● **GOAL**
Output exactly the lines from the first line of the records below through the line containing "# back wall", both included, leaving out any pictures.

● **Records with scene code**
++++++

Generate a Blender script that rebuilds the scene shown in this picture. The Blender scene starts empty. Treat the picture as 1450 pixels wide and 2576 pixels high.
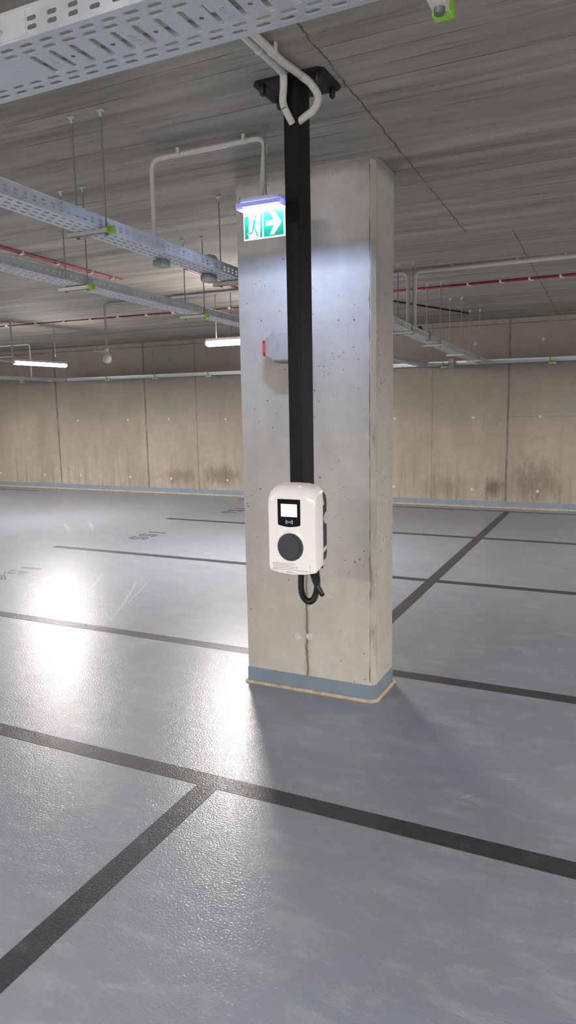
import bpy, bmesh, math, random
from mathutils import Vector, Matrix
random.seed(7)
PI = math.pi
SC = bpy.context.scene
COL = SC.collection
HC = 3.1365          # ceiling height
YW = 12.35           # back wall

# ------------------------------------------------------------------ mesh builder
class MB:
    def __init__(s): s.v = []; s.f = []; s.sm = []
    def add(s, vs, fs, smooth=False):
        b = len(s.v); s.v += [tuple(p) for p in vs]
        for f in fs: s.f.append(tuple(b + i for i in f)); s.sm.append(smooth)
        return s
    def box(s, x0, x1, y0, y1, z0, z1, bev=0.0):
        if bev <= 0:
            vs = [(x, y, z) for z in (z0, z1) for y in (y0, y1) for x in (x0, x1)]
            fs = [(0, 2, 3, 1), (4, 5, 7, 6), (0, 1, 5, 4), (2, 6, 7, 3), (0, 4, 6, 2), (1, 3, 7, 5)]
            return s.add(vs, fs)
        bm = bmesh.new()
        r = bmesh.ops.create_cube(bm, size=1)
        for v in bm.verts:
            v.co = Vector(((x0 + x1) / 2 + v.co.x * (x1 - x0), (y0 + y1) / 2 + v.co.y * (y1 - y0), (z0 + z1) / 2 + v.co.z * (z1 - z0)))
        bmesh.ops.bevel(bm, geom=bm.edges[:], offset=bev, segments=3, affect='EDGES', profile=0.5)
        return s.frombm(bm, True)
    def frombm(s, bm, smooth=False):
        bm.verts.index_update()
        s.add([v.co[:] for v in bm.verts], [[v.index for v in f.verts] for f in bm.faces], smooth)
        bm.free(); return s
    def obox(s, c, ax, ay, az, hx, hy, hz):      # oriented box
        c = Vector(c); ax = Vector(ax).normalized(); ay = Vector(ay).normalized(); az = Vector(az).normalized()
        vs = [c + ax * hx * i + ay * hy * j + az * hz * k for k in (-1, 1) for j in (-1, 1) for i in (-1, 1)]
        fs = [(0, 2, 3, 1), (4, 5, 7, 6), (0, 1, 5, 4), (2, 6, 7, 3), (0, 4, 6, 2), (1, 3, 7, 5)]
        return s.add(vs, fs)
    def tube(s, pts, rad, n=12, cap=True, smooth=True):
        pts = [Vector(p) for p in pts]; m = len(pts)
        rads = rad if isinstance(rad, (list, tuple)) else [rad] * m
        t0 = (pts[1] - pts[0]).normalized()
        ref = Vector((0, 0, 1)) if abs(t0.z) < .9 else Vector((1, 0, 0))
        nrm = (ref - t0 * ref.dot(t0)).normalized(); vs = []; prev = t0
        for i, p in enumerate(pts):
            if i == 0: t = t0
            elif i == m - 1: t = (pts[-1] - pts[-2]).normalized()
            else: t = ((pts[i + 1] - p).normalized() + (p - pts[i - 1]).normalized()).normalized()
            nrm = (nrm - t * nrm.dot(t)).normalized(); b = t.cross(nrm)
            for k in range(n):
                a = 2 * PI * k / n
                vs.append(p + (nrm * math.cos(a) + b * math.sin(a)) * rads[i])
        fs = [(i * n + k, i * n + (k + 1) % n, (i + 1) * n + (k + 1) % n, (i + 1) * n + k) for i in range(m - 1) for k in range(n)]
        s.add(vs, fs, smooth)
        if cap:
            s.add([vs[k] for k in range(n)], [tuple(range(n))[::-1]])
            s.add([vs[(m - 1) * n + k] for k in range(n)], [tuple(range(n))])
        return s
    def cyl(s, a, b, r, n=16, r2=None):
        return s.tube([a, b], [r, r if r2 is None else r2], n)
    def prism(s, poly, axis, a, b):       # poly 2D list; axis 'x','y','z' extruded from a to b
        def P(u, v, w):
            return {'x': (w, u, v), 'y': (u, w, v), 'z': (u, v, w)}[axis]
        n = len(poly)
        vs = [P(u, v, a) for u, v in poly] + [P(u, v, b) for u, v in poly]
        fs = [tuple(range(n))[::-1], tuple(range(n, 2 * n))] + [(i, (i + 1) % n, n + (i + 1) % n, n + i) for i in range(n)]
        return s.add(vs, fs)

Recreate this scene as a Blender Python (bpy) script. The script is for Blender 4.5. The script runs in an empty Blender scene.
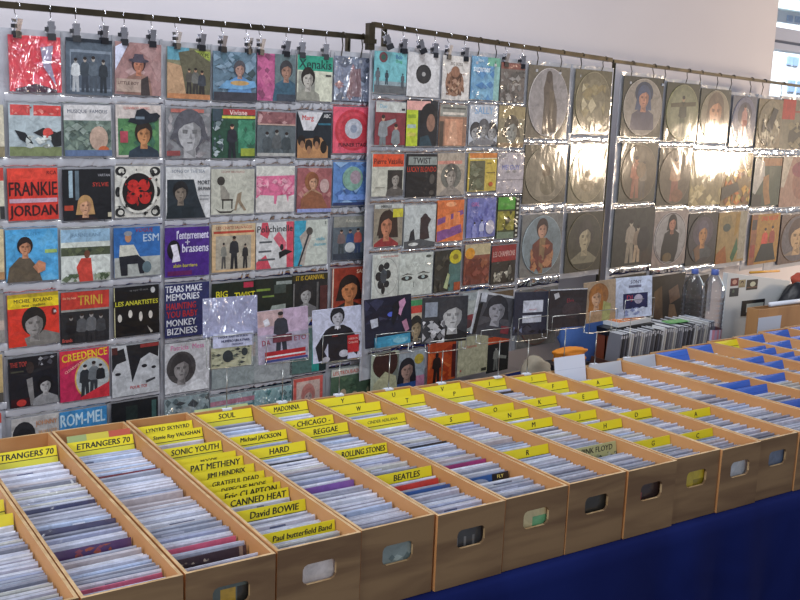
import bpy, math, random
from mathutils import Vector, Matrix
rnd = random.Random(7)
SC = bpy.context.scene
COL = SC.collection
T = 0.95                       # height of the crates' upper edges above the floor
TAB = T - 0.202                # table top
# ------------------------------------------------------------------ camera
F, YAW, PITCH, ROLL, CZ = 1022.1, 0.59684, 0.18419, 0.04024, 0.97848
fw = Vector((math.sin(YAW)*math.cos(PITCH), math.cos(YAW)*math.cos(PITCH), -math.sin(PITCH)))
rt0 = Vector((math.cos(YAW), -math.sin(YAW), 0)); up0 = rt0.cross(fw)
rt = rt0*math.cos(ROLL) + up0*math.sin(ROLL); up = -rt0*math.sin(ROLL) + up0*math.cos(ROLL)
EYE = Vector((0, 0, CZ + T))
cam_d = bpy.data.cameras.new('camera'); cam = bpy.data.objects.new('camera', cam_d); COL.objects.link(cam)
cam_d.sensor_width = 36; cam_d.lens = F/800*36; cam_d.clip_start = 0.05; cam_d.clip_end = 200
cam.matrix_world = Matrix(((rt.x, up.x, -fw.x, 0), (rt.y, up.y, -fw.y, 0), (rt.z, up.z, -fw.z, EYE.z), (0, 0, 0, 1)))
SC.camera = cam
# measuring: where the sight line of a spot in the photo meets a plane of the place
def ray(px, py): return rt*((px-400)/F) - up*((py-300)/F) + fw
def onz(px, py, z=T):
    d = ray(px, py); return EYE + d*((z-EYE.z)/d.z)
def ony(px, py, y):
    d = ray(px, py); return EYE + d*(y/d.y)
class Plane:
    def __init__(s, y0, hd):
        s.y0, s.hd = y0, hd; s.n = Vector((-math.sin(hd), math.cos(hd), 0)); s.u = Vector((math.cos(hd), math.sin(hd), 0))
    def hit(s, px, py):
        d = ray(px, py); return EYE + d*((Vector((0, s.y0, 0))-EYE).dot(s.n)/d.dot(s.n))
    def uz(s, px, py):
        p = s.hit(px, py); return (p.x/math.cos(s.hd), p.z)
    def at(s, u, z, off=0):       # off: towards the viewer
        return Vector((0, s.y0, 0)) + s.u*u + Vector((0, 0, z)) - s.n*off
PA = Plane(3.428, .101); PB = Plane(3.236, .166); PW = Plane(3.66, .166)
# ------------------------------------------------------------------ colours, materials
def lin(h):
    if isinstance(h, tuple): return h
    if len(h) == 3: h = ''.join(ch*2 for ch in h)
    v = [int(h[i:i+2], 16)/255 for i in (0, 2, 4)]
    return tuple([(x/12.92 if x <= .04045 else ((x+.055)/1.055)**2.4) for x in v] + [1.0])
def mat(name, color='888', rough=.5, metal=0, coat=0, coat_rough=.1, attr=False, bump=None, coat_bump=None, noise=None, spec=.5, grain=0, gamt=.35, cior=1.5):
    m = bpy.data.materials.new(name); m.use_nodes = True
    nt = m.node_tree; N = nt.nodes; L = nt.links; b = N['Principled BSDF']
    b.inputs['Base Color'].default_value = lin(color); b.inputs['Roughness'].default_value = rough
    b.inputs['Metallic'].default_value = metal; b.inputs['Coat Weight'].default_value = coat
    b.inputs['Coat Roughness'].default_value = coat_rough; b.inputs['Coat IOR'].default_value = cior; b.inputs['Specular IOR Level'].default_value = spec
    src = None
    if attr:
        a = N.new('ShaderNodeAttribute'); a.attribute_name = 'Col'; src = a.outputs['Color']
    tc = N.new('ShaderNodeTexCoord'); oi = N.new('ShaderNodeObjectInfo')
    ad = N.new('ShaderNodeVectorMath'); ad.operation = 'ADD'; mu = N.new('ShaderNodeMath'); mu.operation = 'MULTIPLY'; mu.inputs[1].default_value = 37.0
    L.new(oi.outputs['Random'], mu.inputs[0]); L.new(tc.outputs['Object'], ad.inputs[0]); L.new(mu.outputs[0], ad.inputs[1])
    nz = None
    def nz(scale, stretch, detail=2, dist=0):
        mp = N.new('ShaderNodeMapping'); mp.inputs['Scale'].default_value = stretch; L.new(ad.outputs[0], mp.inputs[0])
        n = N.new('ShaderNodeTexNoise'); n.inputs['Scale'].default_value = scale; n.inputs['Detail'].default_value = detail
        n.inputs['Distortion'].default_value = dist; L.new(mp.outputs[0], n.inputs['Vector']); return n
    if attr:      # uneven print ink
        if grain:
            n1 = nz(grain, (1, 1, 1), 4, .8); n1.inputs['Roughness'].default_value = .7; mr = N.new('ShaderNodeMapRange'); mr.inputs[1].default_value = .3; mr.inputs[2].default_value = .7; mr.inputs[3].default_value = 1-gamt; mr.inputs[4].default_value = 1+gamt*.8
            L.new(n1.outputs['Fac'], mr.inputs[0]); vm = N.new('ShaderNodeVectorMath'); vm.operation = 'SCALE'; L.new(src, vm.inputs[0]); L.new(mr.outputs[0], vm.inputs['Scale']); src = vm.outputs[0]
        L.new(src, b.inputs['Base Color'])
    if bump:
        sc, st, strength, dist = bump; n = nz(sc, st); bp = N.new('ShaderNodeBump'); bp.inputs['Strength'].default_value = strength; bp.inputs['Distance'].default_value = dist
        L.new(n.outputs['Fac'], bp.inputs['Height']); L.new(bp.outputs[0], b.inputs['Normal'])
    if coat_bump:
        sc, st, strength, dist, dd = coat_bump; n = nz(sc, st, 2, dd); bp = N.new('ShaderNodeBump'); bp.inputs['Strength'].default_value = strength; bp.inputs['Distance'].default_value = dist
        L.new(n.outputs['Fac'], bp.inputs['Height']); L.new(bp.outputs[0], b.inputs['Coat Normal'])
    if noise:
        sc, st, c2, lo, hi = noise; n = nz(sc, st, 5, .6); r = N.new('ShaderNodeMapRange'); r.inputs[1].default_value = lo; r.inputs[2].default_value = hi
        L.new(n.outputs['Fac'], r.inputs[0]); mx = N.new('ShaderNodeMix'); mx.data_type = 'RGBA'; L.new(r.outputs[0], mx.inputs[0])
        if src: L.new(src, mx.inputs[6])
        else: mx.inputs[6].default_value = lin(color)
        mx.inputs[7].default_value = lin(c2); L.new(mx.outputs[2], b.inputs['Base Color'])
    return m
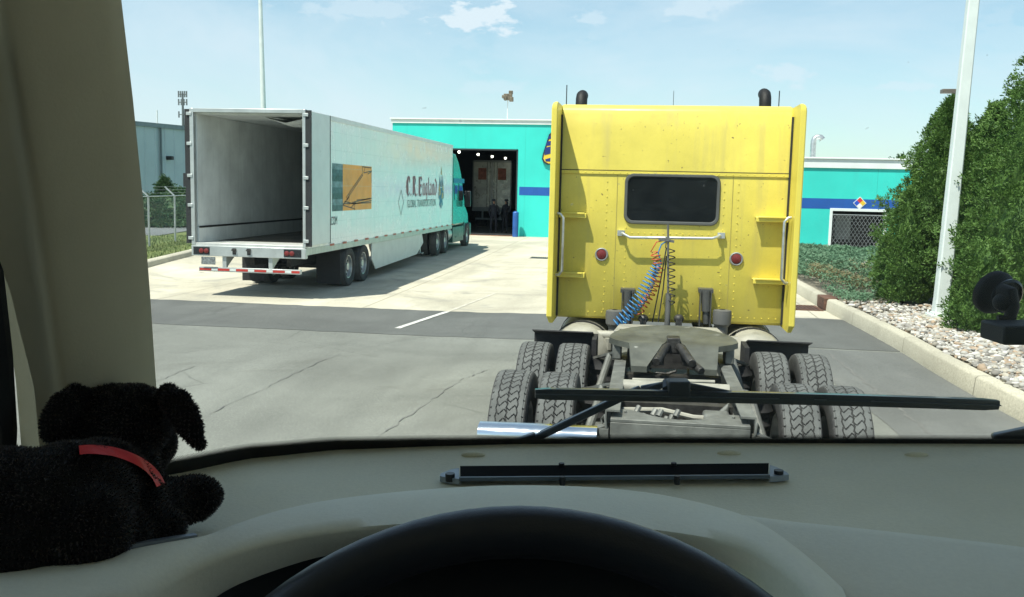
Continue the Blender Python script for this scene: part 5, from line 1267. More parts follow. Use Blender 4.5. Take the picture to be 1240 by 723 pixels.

++++++

● **RESULT**
Generate a Blender script that rebuilds the scene shown in this picture. The Blender scene starts empty. Treat the picture as 1450 pixels wide and 2576 pixels high.
import bpy, bmesh, math, random
from mathutils import Vector, Matrix
random.seed(7)
PI = math.pi
SC = bpy.context.scene
COL = SC.collection
HC = 3.1365          # ceiling height
YW = 12.35           # back wall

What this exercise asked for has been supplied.